• INSTRUCTIONS FOR THE TASK
Return the listing below word for word.

• MATERIAL

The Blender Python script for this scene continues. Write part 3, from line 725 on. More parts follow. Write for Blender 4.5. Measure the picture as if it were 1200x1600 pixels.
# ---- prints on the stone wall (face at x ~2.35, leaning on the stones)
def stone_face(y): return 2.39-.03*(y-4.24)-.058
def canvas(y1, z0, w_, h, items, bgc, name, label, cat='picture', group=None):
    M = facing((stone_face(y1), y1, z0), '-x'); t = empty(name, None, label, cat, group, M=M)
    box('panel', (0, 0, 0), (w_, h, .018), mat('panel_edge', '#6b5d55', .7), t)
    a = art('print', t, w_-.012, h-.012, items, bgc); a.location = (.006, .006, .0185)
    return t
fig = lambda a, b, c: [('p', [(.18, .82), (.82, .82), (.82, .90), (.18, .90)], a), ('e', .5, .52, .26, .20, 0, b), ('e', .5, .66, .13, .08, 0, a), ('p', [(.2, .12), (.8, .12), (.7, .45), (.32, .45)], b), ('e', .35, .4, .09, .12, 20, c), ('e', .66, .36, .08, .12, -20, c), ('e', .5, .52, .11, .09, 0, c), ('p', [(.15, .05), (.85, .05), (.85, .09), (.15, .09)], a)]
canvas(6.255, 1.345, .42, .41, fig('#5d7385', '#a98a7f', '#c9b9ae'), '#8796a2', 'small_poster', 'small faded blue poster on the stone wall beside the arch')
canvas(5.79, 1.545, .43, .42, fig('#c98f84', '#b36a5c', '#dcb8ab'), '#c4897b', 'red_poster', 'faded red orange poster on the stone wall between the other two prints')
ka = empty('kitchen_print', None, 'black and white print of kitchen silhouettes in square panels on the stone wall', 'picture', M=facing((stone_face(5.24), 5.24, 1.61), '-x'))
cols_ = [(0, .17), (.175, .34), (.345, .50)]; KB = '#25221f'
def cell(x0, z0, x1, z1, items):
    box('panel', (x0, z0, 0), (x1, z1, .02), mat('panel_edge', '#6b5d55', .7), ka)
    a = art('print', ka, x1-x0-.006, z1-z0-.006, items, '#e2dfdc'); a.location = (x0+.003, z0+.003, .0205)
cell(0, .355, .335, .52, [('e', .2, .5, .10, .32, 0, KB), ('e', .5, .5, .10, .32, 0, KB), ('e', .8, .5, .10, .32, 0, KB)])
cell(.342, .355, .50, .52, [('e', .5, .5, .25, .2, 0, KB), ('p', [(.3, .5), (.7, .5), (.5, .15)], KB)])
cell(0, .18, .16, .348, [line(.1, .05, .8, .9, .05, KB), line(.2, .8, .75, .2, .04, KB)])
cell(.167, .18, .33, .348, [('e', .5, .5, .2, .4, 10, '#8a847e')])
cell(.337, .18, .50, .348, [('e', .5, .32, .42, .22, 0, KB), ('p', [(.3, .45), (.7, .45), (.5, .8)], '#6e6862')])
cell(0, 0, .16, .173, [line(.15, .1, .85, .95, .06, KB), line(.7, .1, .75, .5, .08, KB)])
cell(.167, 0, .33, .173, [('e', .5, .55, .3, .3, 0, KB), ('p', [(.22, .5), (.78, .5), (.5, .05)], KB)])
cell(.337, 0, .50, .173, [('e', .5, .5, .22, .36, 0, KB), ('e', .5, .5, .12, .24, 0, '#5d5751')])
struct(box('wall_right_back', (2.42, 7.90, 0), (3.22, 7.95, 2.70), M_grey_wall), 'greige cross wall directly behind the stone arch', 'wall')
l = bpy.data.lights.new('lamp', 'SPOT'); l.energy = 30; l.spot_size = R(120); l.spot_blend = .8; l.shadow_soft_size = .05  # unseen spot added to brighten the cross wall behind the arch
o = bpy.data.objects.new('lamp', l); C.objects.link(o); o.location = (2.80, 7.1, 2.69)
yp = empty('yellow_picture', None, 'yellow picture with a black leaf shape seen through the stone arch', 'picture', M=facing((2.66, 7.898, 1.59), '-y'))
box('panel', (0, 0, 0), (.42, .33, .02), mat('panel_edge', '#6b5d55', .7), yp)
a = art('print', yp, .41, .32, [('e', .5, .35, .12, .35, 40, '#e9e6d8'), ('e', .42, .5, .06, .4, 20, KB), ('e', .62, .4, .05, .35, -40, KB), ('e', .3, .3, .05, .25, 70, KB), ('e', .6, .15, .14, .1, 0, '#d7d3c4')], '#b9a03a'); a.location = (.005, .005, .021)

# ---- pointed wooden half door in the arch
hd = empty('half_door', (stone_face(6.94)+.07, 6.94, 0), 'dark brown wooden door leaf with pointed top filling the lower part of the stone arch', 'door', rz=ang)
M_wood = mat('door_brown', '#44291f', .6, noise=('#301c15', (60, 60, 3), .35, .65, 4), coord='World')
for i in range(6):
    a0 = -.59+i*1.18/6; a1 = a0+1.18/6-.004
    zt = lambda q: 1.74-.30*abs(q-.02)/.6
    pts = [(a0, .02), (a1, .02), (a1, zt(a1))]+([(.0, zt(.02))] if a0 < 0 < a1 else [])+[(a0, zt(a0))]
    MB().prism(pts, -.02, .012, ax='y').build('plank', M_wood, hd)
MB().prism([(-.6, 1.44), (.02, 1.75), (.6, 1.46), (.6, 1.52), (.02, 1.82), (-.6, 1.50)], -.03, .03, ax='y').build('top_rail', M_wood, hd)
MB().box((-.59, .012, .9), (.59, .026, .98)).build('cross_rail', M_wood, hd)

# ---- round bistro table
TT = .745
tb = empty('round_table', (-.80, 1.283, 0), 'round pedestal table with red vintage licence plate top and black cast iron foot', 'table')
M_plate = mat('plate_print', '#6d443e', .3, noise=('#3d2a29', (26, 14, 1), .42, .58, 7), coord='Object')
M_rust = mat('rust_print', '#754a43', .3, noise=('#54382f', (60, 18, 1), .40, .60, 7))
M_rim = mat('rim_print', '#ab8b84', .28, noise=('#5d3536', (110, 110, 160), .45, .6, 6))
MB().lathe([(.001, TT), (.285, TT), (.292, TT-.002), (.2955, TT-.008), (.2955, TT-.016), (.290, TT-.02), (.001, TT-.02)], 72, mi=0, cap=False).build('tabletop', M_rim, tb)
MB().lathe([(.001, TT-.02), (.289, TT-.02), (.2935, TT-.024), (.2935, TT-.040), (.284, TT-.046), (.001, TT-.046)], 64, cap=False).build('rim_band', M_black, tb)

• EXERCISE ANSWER
The Blender Python script for this scene continues. Write part 3, from line 725 on. More parts follow. Write for Blender 4.5. Measure the picture as if it were 1200x1600 pixels.
# ---- prints on the stone wall (face at x ~2.35, leaning on the stones)
def stone_face(y): return 2.39-.03*(y-4.24)-.058
def canvas(y1, z0, w_, h, items, bgc, name, label, cat='picture', group=None):
    M = facing((stone_face(y1), y1, z0), '-x'); t = empty(name, None, label, cat, group, M=M)
    box('panel', (0, 0, 0), (w_, h, .018), mat('panel_edge', '#6b5d55', .7), t)
    a = art('print', t, w_-.012, h-.012, items, bgc); a.location = (.006, .006, .0185)
    return t
fig = lambda a, b, c: [('p', [(.18, .82), (.82, .82), (.82, .90), (.18, .90)], a), ('e', .5, .52, .26, .20, 0, b), ('e', .5, .66, .13, .08, 0, a), ('p', [(.2, .12), (.8, .12), (.7, .45), (.32, .45)], b), ('e', .35, .4, .09, .12, 20, c), ('e', .66, .36, .08, .12, -20, c), ('e', .5, .52, .11, .09, 0, c), ('p', [(.15, .05), (.85, .05), (.85, .09), (.15, .09)], a)]
canvas(6.255, 1.345, .42, .41, fig('#5d7385', '#a98a7f', '#c9b9ae'), '#8796a2', 'small_poster', 'small faded blue poster on the stone wall beside the arch')
canvas(5.79, 1.545, .43, .42, fig('#c98f84', '#b36a5c', '#dcb8ab'), '#c4897b', 'red_poster', 'faded red orange poster on the stone wall between the other two prints')
ka = empty('kitchen_print', None, 'black and white print of kitchen silhouettes in square panels on the stone wall', 'picture', M=facing((stone_face(5.24), 5.24, 1.61), '-x'))
cols_ = [(0, .17), (.175, .34), (.345, .50)]; KB = '#25221f'
def cell(x0, z0, x1, z1, items):
    box('panel', (x0, z0, 0), (x1, z1, .02), mat('panel_edge', '#6b5d55', .7), ka)
    a = art('print', ka, x1-x0-.006, z1-z0-.006, items, '#e2dfdc'); a.location = (x0+.003, z0+.003, .0205)
cell(0, .355, .335, .52, [('e', .2, .5, .10, .32, 0, KB), ('e', .5, .5, .10, .32, 0, KB), ('e', .8, .5, .10, .32, 0, KB)])
cell(.342, .355, .50, .52, [('e', .5, .5, .25, .2, 0, KB), ('p', [(.3, .5), (.7, .5), (.5, .15)], KB)])
cell(0, .18, .16, .348, [line(.1, .05, .8, .9, .05, KB), line(.2, .8, .75, .2, .04, KB)])
cell(.167, .18, .33, .348, [('e', .5, .5, .2, .4, 10, '#8a847e')])
cell(.337, .18, .50, .348, [('e', .5, .32, .42, .22, 0, KB), ('p', [(.3, .45), (.7, .45), (.5, .8)], '#6e6862')])
cell(0, 0, .16, .173, [line(.15, .1, .85, .95, .06, KB), line(.7, .1, .75, .5, .08, KB)])
cell(.167, 0, .33, .173, [('e', .5, .55, .3, .3, 0, KB), ('p', [(.22, .5), (.78, .5), (.5, .05)], KB)])
cell(.337, 0, .50, .173, [('e', .5, .5, .22, .36, 0, KB), ('e', .5, .5, .12, .24, 0, '#5d5751')])
struct(box('wall_right_back', (2.42, 7.90, 0), (3.22, 7.95, 2.70), M_grey_wall), 'greige cross wall directly behind the stone arch', 'wall')
l = bpy.data.lights.new('lamp', 'SPOT'); l.energy = 30; l.spot_size = R(120); l.spot_blend = .8; l.shadow_soft_size = .05  # unseen spot added to brighten the cross wall behind the arch
o = bpy.data.objects.new('lamp', l); C.objects.link(o); o.location = (2.80, 7.1, 2.69)
yp = empty('yellow_picture', None, 'yellow picture with a black leaf shape seen through the stone arch', 'picture', M=facing((2.66, 7.898, 1.59), '-y'))
box('panel', (0, 0, 0), (.42, .33, .02), mat('panel_edge', '#6b5d55', .7), yp)
a = art('print', yp, .41, .32, [('e', .5, .35, .12, .35, 40, '#e9e6d8'), ('e', .42, .5, .06, .4, 20, KB), ('e', .62, .4, .05, .35, -40, KB), ('e', .3, .3, .05, .25, 70, KB), ('e', .6, .15, .14, .1, 0, '#d7d3c4')], '#b9a03a'); a.location = (.005, .005, .021)

# ---- pointed wooden half door in the arch
hd = empty('half_door', (stone_face(6.94)+.07, 6.94, 0), 'dark brown wooden door leaf with pointed top filling the lower part of the stone arch', 'door', rz=ang)
M_wood = mat('door_brown', '#44291f', .6, noise=('#301c15', (60, 60, 3), .35, .65, 4), coord='World')
for i in range(6):
    a0 = -.59+i*1.18/6; a1 = a0+1.18/6-.004
    zt = lambda q: 1.74-.30*abs(q-.02)/.6
    pts = [(a0, .02), (a1, .02), (a1, zt(a1))]+([(.0, zt(.02))] if a0 < 0 < a1 else [])+[(a0, zt(a0))]
    MB().prism(pts, -.02, .012, ax='y').build('plank', M_wood, hd)
MB().prism([(-.6, 1.44), (.02, 1.75), (.6, 1.46), (.6, 1.52), (.02, 1.82), (-.6, 1.50)], -.03, .03, ax='y').build('top_rail', M_wood, hd)
MB().box((-.59, .012, .9), (.59, .026, .98)).build('cross_rail', M_wood, hd)

# ---- round bistro table
TT = .745
tb = empty('round_table', (-.80, 1.283, 0), 'round pedestal table with red vintage licence plate top and black cast iron foot', 'table')
M_plate = mat('plate_print', '#6d443e', .3, noise=('#3d2a29', (26, 14, 1), .42, .58, 7), coord='Object')
M_rust = mat('rust_print', '#754a43', .3, noise=('#54382f', (60, 18, 1), .40, .60, 7))
M_rim = mat('rim_print', '#ab8b84', .28, noise=('#5d3536', (110, 110, 160), .45, .6, 6))
MB().lathe([(.001, TT), (.285, TT), (.292, TT-.002), (.2955, TT-.008), (.2955, TT-.016), (.290, TT-.02), (.001, TT-.02)], 72, mi=0, cap=False).build('tabletop', M_rim, tb)
MB().lathe([(.001, TT-.02), (.289, TT-.02), (.2935, TT-.024), (.2935, TT-.040), (.284, TT-.046), (.001, TT-.046)], 64, cap=False).build('rim_band', M_black, tb)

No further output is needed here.